The reason so many mainstream Protestant churches don’t teach
much more than a politically correct social gospel and precious little
about repentance and faith in the blood and righteousness of Jesus is
because the laity thought that the pure teaching was the pastors’
responsibility. That
responsibility for the pure teaching of God’s word belongs to the whole
church. It belongs to the
church, not to a bishop or to a synod or to a theological committee of
some kind. The church isn’t
out there or down there or over there.
The church is here where the people gather to receive forgiveness
of sins, life, and salvation from the words God gives His preachers to
preach. You need forgiveness
of your sins because you daily sin much and deserve nothing but God’s
punishment. You need the true
and eternal life that Christ alone can give.

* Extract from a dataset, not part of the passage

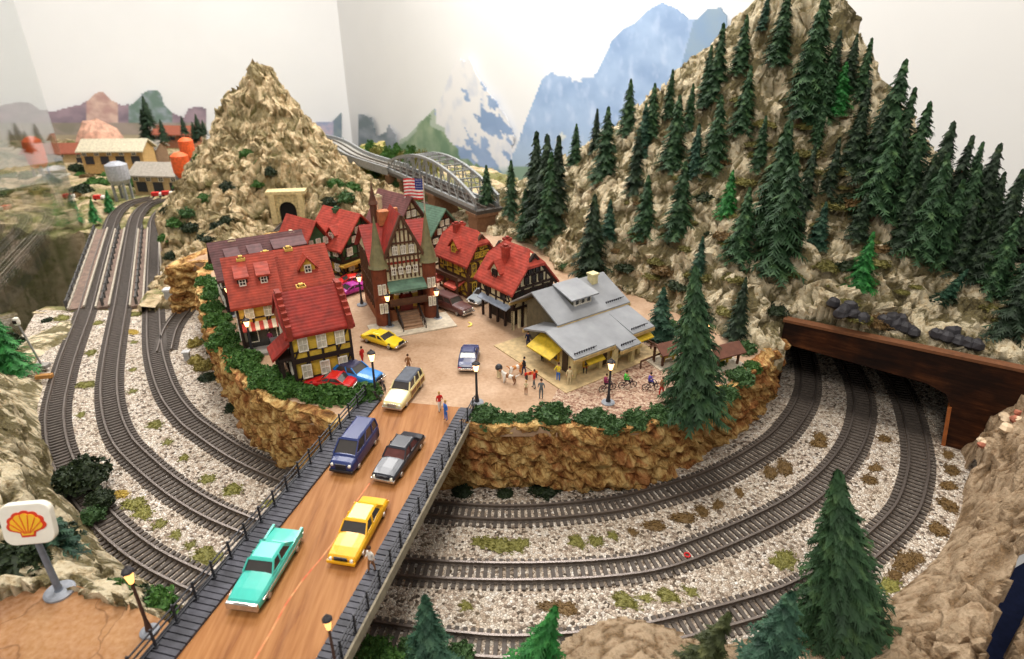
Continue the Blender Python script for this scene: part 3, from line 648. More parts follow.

You need the words of Jesus – His heavenly doctrine.
You need this for your own life’s sake.
The words of Jesus invite you to confess your sins to your gracious
Father in heaven, trusting that for the sake of Jesus’ holy obedience
all the way to His death on the cross God forgives you all your sins.
The pure doctrine of God’s word reveals to you the pure love of
your God. It is solid and
unchanging, but it makes everything new.
This is what you need to hear preached and taught.